Mi fracaso favorito
Es difícil pensar en un fracaso como tal. Cada momento que me viene a la mente queda pequeño en comparación a la suma de los pequeños fracasitos que llevaron a un gran fracaso imposible de sostener. Mi gran fracaso fue mentir, pero también mi fracaso favorito.
No voy a empezar a explicar como se dió todo ni por qué se dió todo. Hay cosas que simplemente pasan y una no tiene la capacidad emocional para lidiar con todo lo que vive. En aquel momento fue a veces divertido, a veces angustiante, a veces excitante, a veces y las más doloroso. Ocupar el lugar de otra persona nunca es recomendable. Pasé tiempo intentando disimular la verdad, si es que existen las verdades. En ese momento sentí como si pudiera ser capaz de llevarme el secreto a la tumba, ese algo nos volvía cómplices y en esa complicidad, inseparables.
Los años pasaron y la necesidad de la complicidad se fue desvaneciendo como se desvanece el humo pesado en el cielo, por partes pero inevitable. Me encontré encerrada en algo que no quería habitar pero que comprendía que debía de para no lastimar más. Me dolía en el cuerpo, pero más que nada, me confirmaba la impureza propia, me espejaba lo roñosa que me precibía aunque nadie lo supiera. Yo sí lo sabía y eso me bastaba para alejarme de quién era y ser quién se suponía que debía ser. Mantener el orden. Ser amada. Ser respetada. Y cuidar.
Cada día que pasaba la amistad pasaba por más pruebas, el karma pasa factura y me enseñó a desapegarme de lo que no debía. Comprendí a que me agarraba con fuerza, comprendí que me podía doler igual. Comprendí que a veces hay que bancar y otras llorar. Me sentí culpable y mentirosa, que ambas tenían verdad. No me voy a poner a hablar acá de la culpa como construcción social y eclesiástica porque cuando la habitas te come el cerebro, te llora en el pecho, se tranca en el sexo y se entumece en las piernas.
El desenlace no solo fue desastroso, si no que fue por partes. Un final continuo que causó movimientos en mi cuerpo y en mi concepción de mi misma.
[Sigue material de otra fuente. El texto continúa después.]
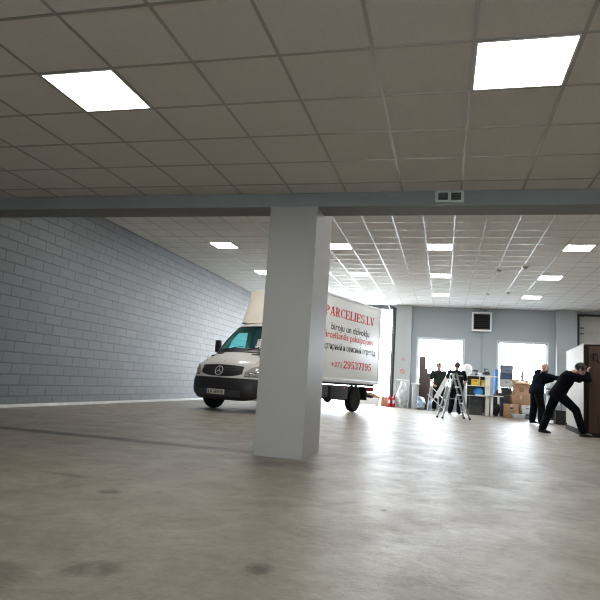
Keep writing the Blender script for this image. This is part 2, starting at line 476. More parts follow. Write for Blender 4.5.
MB().box(-2.18, 2.98, YF-.165, YF-.16, 1.22, 2.38).obj('pane', M['pane'], w3, False)
# low ceiling near the camera, high ceiling of the hall
struct('ceiling', MB().box(XL, XR, YF, BY0, H1, H1+.1), M['tile'])
hc = struct('ceiling', MB().box(XL, XR, BY1, YB, H2, H2+.1), M['tile'])
def grid(x0, x1, y0, y1, ox, oy, z, w=.024, skip=()):
    b = MB()
    k = math.ceil((x0-ox)/T)
    while ox+k*T < x1:
        x = ox+k*T
        b.box(x-w/2, x+w/2, y0, y1, z-.004, z-.0005); k += 1
    k = math.ceil((y0-oy)/T)
    while oy+k*T < y1:
        y = oy+k*T
        b.box(x0, x1, y-w/2, y+w/2, z-.0035, z-.0004); k += 1
    return b
FX, FY = -2.2855, 3.3131
GX, GY = -.4864, 13.4054
struct('trim_1', grid(XL, XR, YF, BY0, FX, FY, H1), M['tbar'])
struct('trim_2', grid(XL, XR, BY1, YB, GX, GY, H2), M['tbar'])
# beam with the bulkhead above it, and the free-standing column
struct('beam', MB().box(XL, XR, BY0, BY1, BZ, H1+.12).box(XL, XR, BY0+.02, BY1, H1+.12, H2+.1), M['beam'])
struct('column', MB().box(-1.925, -1.392, BY0-.012, 6.82, 0, BZ+.001).box(-1.925, -1.392, BY1-.05, 6.82, BZ, H2), M['column'])

# rear wall with an open dock door, two windows and a closed sectional door
holes = [(-6.2, -2.06, 0, 4.02), (-1.07, .73, .92, 2.83), (2.02, 3.84, .92, 2.83), (4.90, 9.2, 0, 4.03)]
b = MB(); x = XL
for (a, c, z0, z1) in holes:
    b.box(x, a, YB, YB+.3, 0, 4.6)
    if z0 > 0: b.box(a, c, YB, YB+.3, 0, z0)
    b.box(a, c, YB, YB+.3, z1, 4.6)
    x = c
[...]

Noté con qué facilidad puedo encubrirme, decir lo que debo en vez de lo que quiero. Adentro grité, afuera una gélida capa de desaciertos cubría las habitaciones en las que mi boca parecía contradecir todo lo que mi mente era capaz de formular. Me defendí. Y pensé que quizás yo no me merecía toda la libertad. Pero lo noté y asumí mis propios métodos de supervivencia. Reconocí cómo reacciono frente a las situaciones que me exponen y desnudan.
Y escribí, como liberación. Escribí porque cuando escribo no puedo mentir. Porque lo que queda en tinta mancha y se vuelve imposible desmarcar. Escribí y me sentí libre. Todo lo demás fue dolor y decepción, fue desconocimiento propio, fue un gran ¿y ahora que?
Ahora es mi fracaso favorito. El que me trae y me enseña constantemente que no soy lo que hice ni esta ni otras veces, que todo lo vivido me constituye, que la identidad me la sigo construyendo y que hay lugares que no debo visitar. Que decir la primer certeza que aparece es más fácil que encubrir y que hay más adrenalina en la verdad que en la mentira. Aceptar públicamente el error me vuelve humana a los ojos que me miran en el espejo y a los ojos que esperan algo de mi. Me quedo siempre recordando la frase que me dijeron y que planeo llevar conmigo por todos los años que me quedan en este plano: No sos una expectativa, sos una persona.